Media-Citizen Engagement Project in Mindanao Seeks to Push ARMM Reforms 

The Center for Community Journalism and Development (CCJD) in partnership with The Asia Foundation (TAF), has recently signed an agreement to undertake 12-month project “Strengthening Media-Citizen Engagement for Reforms in the ARMM” in three key areas in the region.


It was developed, through the Transition Investment Support Plan (TISP), as one of the reform strategies identified in the Roadmap for Governance Reforms in the Autonomous Region of Muslim Mindanao (ARMM). The roadmap presents both a challenge and an opportunity for bringing forward a media-citizen reform strategy, combining potent citizen action and wide ranging coverage and influence of the press especially those working in local communities where the need for reforms is more keenly felt.


As a major component of the Roadmap, the TISP has already identified the critical role of civil society in its implementation.  By engaging the news media in the process, an initiative that aims to develop local public audit and reporting mechanisms will help ensure a more effective and equitable implementation of the Roadmap’s eight key action points:


  1. Improvement of basic services delivery
  2. Creating an enabling environment for public and private partnership towards equitable growth
  3. Stepping up peace and order initiatives for sustained growth and development
  4. Performing and strengthening bureaucratic reforms
  5. Cleaning up the electoral process and ensuring peace in the region
  6. Ensuring good governance benchmarks in ARMM
  7. Fully engaging CSOs and people’s organizations in governance
  8. Maximizing the potential of ARMM 


The project focuses on the need and importance of developing and enhancing the capacities of local media-citizen groups that work collaboratively on encouraging more responsive governance, building a monitoring and reporting system especially on the elections including focused training on mitigating violence, expanding alliances and constituency, and generating greater public awareness and support.   
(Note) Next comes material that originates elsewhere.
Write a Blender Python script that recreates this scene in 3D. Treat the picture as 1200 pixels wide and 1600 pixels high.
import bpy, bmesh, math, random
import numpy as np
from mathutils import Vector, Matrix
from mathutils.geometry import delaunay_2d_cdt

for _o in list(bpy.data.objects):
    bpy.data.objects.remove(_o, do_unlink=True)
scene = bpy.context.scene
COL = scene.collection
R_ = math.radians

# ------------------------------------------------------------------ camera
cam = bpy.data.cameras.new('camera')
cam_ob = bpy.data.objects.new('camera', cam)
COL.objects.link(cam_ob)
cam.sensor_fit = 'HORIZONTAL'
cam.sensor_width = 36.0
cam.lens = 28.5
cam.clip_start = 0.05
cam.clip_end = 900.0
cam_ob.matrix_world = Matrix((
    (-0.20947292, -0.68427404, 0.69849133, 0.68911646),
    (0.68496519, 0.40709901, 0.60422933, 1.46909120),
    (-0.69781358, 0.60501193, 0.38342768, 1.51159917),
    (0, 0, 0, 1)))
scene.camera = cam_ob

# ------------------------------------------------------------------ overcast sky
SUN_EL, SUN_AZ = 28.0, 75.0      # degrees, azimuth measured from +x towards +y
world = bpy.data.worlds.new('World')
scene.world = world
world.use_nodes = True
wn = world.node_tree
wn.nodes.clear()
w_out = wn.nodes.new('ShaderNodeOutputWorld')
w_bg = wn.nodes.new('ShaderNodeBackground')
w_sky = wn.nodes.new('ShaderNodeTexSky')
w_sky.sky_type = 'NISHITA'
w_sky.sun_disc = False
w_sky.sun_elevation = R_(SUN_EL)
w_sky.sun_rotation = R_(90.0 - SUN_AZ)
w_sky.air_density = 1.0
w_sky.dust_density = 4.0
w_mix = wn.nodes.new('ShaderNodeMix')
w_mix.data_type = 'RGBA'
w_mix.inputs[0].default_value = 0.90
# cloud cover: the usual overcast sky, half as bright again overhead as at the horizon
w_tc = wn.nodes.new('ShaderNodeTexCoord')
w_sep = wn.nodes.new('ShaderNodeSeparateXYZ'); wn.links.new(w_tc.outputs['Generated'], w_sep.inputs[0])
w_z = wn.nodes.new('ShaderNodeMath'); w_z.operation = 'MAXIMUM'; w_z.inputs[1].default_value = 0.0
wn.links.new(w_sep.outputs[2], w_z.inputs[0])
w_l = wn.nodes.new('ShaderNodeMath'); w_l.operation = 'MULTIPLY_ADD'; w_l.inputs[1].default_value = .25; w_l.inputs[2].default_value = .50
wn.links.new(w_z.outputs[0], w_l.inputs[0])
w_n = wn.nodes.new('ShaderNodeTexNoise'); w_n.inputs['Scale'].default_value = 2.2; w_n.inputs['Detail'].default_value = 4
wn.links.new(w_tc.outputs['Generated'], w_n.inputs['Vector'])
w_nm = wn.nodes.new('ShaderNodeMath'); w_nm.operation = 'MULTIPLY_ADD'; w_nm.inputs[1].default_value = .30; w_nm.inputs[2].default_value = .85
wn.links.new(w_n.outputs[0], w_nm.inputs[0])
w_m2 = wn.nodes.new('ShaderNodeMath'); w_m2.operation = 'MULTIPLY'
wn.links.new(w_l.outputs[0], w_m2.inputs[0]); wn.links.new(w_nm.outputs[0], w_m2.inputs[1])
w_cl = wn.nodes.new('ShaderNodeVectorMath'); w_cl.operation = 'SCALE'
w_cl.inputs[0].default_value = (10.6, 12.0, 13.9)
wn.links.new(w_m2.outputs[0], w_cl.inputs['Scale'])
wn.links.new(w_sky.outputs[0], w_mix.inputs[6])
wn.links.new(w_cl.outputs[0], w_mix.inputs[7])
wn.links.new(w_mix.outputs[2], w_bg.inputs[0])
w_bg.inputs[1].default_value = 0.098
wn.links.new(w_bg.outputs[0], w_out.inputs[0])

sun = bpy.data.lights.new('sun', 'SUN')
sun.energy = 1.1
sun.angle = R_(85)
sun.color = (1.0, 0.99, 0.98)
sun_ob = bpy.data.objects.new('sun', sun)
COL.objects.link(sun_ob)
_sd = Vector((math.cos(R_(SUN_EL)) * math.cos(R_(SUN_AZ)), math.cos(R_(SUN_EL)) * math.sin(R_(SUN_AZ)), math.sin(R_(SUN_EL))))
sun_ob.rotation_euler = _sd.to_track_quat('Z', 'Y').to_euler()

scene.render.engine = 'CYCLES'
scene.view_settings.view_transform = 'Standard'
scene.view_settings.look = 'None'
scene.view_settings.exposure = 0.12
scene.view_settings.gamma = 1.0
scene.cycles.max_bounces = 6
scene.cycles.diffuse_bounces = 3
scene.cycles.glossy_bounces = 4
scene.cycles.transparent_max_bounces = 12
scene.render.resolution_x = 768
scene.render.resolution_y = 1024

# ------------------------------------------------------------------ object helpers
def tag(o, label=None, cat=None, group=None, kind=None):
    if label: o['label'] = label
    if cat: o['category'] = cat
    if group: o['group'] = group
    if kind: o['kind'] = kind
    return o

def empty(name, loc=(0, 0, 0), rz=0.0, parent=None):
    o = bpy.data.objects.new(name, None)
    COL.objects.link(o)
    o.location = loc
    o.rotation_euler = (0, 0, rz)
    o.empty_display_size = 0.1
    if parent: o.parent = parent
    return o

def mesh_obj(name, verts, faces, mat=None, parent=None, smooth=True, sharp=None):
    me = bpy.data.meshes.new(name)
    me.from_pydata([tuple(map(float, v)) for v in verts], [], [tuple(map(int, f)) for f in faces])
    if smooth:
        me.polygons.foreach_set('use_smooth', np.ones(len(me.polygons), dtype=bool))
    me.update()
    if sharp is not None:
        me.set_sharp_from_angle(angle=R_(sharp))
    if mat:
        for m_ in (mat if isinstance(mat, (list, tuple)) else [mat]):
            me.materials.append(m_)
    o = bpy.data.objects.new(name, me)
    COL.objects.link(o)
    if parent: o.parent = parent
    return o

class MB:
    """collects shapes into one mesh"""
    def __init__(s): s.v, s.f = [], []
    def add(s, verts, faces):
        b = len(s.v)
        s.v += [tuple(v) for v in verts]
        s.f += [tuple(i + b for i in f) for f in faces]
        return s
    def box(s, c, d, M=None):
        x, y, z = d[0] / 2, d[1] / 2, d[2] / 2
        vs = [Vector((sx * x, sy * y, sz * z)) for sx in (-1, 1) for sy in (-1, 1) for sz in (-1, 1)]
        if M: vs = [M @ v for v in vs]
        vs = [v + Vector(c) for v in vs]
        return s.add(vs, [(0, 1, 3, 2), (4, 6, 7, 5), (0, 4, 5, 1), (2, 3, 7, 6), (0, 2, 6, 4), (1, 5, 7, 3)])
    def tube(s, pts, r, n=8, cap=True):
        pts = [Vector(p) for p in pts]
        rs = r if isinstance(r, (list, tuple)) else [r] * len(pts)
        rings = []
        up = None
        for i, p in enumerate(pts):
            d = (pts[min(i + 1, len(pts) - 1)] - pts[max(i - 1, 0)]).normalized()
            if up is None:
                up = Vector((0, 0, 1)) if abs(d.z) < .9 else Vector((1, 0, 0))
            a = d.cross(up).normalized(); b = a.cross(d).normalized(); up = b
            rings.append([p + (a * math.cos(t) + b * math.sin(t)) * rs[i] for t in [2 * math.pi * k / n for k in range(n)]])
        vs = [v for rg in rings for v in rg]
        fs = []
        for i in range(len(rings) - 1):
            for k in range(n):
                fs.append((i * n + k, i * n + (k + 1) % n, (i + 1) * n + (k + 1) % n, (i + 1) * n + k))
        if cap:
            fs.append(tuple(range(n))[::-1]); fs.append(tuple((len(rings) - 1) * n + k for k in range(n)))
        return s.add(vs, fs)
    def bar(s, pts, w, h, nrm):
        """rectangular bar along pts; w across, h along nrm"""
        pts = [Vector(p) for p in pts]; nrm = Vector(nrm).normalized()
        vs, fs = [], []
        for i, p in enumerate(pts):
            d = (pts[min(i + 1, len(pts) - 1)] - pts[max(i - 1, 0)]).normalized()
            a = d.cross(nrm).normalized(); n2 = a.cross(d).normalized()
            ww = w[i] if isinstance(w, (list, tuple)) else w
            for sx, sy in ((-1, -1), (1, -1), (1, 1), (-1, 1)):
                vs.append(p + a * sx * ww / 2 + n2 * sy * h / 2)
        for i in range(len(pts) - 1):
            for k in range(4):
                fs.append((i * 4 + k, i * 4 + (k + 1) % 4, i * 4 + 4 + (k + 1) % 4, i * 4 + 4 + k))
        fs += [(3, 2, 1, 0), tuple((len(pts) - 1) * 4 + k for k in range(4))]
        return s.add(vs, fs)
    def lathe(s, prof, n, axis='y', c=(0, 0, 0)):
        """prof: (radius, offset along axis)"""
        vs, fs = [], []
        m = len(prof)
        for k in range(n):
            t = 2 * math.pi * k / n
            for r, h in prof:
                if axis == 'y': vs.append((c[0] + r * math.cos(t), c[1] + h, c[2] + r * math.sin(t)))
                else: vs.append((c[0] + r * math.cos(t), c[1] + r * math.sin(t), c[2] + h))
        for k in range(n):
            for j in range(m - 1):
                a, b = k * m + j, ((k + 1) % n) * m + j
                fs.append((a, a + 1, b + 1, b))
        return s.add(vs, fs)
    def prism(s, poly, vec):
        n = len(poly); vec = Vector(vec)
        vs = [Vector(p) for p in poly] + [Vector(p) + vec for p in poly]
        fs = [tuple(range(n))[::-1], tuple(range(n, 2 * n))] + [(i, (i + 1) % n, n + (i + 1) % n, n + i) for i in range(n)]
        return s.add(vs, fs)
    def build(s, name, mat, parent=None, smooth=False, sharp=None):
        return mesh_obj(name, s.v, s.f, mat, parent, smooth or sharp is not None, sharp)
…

While these can be considered as useful templates for media-citizen engagement initiatives, current realities and emerging challenges may also help shape future undertakings of a similar nature.


Through this project, the CCJD hopes to be able to make a modest contribution in pushing for meaningful reform in ARMM and Mindanao since it has had long-standing partnerships and working relationships with both the media and civil society in the region on wide-ranging concerns such as good governance (transparency and accountability), access to information, electoral reform, peace and sustainable development, disaster risk reduction and climate change, and human rights.


Some of these CCJD countrywide initiatives have been noted by the United Nations Office of the High Commissioner (UNOHCHR) for effectively addressing the issue of continuing lack of transparency and accountability, protection of social and economic rights and other basic human rights.


Through its publication Good Governance Practices to Protect Human Rights, the UNOHCHR pointed out how these projects sought to bring the Philippine media and civil society organizations together by allowing them to examine the extent of their collaborative tolerance and common points of agreement in order for them to strengthen the ability of local communities to participate in governance. The publication also said: “The motivation behind this endeavor was the understanding that the media are not simply communicators of facts, but that they also influence public policy agendas and can act as catalysts for community efforts to demand good governance.”


“Civil society and the media are crucial to maintaining an atmosphere in public life that discourages fraud and corruption.  Indeed, they are arguably the two most important factors in eliminating systemic corruption in public institutions,” says Rick Stapenhurst in his World Bank Institute paper, “The Media’s Role in Curbing Corruption.”


This assertion not only enhances the framework of media-citizen engagement that is the guiding principle of the public journalism philosophy that the Center for Community Journalism and Development (CCJD) espouses but also helps in illuminating the crafting of a roadmap for citizens, civil society and the media on how they can contribute to meaningful change through reforms.


Public journalism principles by themselves are rights-based as they engage, involve and ensure that citizens’ voices are heard in issues that impact on their daily lives.  Public journalism is sometimes also referred to as community-connected journalism or civic journalism and shares one common characteristic: there is no exclusive ownership…it is owned and shared by all who believe in its possibilities and who are willing to take it to new directions.